Your task is to transcribe, without alteration, the lines from the top of the material below through the line bearing "V3 = Vector", inclusive.

Begin Source data

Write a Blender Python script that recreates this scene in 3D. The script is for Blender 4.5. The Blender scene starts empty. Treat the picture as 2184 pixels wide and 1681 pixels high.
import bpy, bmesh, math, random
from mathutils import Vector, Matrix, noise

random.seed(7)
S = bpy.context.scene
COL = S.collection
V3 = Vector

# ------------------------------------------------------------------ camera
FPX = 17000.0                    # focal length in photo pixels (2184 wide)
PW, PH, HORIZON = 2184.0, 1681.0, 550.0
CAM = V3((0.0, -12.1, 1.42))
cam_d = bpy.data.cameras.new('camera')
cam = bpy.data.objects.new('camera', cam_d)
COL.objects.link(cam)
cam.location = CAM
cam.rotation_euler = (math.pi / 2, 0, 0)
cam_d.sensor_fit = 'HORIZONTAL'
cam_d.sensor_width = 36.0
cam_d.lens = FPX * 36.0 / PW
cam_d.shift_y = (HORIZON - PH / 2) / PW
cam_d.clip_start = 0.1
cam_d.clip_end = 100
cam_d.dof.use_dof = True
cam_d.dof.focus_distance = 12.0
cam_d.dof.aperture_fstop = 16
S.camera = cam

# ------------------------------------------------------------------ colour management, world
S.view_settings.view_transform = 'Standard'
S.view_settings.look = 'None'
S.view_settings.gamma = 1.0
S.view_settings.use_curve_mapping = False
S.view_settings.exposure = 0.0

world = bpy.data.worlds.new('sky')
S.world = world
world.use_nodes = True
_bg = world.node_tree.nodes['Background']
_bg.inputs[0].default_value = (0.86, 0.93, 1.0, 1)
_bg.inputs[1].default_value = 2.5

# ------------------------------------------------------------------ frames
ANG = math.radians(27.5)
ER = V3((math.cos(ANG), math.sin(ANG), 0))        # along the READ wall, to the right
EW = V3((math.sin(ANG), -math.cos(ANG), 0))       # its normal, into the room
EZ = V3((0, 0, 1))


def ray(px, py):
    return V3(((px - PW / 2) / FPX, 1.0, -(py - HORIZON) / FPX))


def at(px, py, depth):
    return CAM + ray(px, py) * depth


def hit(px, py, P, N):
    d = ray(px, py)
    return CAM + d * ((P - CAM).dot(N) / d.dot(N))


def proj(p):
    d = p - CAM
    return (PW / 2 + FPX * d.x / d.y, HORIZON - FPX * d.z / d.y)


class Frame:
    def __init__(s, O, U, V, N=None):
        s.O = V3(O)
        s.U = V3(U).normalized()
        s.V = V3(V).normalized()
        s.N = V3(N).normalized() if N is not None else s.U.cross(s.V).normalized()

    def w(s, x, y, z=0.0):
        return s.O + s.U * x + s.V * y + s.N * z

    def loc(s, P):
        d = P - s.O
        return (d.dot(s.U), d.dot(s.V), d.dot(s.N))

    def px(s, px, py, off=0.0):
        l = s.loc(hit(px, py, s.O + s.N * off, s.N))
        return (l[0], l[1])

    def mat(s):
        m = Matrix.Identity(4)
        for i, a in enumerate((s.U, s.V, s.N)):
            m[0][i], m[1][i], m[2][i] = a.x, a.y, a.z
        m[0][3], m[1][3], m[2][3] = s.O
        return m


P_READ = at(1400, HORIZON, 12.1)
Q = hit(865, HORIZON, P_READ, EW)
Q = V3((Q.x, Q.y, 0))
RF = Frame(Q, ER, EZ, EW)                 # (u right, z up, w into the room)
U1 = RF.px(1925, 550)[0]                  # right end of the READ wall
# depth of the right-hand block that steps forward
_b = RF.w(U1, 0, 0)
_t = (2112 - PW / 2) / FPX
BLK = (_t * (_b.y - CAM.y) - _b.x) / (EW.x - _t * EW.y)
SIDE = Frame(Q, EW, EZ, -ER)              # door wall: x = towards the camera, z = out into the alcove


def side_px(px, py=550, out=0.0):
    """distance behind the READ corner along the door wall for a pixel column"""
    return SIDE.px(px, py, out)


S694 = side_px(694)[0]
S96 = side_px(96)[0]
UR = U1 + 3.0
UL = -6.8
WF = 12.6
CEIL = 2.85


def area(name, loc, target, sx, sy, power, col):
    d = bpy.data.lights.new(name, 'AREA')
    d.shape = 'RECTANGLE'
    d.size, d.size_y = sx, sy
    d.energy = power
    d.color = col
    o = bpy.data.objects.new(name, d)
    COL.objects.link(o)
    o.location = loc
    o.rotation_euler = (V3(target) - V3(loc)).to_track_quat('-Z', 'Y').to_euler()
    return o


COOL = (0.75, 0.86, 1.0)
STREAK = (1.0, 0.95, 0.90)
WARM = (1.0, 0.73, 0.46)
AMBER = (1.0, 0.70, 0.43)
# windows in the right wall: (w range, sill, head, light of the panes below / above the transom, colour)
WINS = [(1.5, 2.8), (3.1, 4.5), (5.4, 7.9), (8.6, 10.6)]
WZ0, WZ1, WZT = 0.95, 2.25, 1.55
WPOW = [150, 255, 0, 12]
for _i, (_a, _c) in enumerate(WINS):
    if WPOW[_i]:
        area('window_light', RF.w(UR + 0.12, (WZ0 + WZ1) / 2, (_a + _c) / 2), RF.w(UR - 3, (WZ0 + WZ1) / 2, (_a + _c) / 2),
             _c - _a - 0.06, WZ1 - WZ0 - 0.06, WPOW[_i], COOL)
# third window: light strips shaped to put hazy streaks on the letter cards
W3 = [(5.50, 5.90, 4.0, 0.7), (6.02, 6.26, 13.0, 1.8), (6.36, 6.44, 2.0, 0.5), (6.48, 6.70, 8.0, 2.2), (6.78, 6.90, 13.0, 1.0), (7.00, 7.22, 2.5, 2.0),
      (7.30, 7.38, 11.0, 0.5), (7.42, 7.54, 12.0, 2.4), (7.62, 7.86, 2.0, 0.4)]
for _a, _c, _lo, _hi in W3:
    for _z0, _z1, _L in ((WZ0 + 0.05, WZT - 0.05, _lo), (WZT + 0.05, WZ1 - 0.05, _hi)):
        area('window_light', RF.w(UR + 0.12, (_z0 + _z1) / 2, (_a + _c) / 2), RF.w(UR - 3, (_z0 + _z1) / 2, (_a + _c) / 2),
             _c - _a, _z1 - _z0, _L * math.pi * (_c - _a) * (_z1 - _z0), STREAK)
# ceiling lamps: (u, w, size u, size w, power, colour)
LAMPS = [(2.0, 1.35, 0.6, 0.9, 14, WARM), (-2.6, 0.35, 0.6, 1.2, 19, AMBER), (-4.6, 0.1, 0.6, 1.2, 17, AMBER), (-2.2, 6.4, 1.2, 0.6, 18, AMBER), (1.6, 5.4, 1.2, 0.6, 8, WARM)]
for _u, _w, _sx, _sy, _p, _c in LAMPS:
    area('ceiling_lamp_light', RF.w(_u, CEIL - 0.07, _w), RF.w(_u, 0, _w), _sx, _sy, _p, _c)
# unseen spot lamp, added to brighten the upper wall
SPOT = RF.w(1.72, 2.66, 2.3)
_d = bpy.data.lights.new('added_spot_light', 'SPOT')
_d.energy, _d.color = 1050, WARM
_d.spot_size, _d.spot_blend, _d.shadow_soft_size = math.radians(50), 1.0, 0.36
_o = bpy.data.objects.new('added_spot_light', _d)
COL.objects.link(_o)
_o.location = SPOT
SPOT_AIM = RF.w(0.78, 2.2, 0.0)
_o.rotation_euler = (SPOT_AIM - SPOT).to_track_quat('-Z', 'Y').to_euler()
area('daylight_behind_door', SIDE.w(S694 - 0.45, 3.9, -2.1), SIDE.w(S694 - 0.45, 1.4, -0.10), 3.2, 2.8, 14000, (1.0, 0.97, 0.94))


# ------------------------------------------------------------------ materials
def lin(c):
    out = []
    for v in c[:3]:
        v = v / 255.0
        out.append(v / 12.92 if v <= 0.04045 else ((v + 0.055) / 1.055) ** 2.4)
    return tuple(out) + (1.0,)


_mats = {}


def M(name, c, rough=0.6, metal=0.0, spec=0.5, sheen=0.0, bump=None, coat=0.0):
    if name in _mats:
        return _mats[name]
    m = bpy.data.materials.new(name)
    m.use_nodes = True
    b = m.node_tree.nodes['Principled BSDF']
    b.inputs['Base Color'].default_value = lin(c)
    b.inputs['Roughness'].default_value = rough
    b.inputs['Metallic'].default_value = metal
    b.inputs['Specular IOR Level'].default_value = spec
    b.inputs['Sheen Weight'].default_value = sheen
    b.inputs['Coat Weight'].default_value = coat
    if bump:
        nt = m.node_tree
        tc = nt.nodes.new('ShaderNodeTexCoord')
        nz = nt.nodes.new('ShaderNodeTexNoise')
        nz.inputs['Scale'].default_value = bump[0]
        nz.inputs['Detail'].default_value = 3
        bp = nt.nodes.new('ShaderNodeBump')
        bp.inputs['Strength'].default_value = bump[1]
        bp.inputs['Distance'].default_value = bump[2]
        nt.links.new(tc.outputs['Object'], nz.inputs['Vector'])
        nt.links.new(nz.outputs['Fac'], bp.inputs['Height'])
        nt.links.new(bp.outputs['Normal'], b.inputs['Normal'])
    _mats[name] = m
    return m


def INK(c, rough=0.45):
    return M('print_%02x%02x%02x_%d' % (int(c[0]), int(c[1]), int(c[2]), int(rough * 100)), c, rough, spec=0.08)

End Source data

Final answer —
Write a Blender Python script that recreates this scene in 3D. The script is for Blender 4.5. The Blender scene starts empty. Treat the picture as 2184 pixels wide and 1681 pixels high.
import bpy, bmesh, math, random
from mathutils import Vector, Matrix, noise

random.seed(7)
S = bpy.context.scene
COL = S.collection
V3 = Vector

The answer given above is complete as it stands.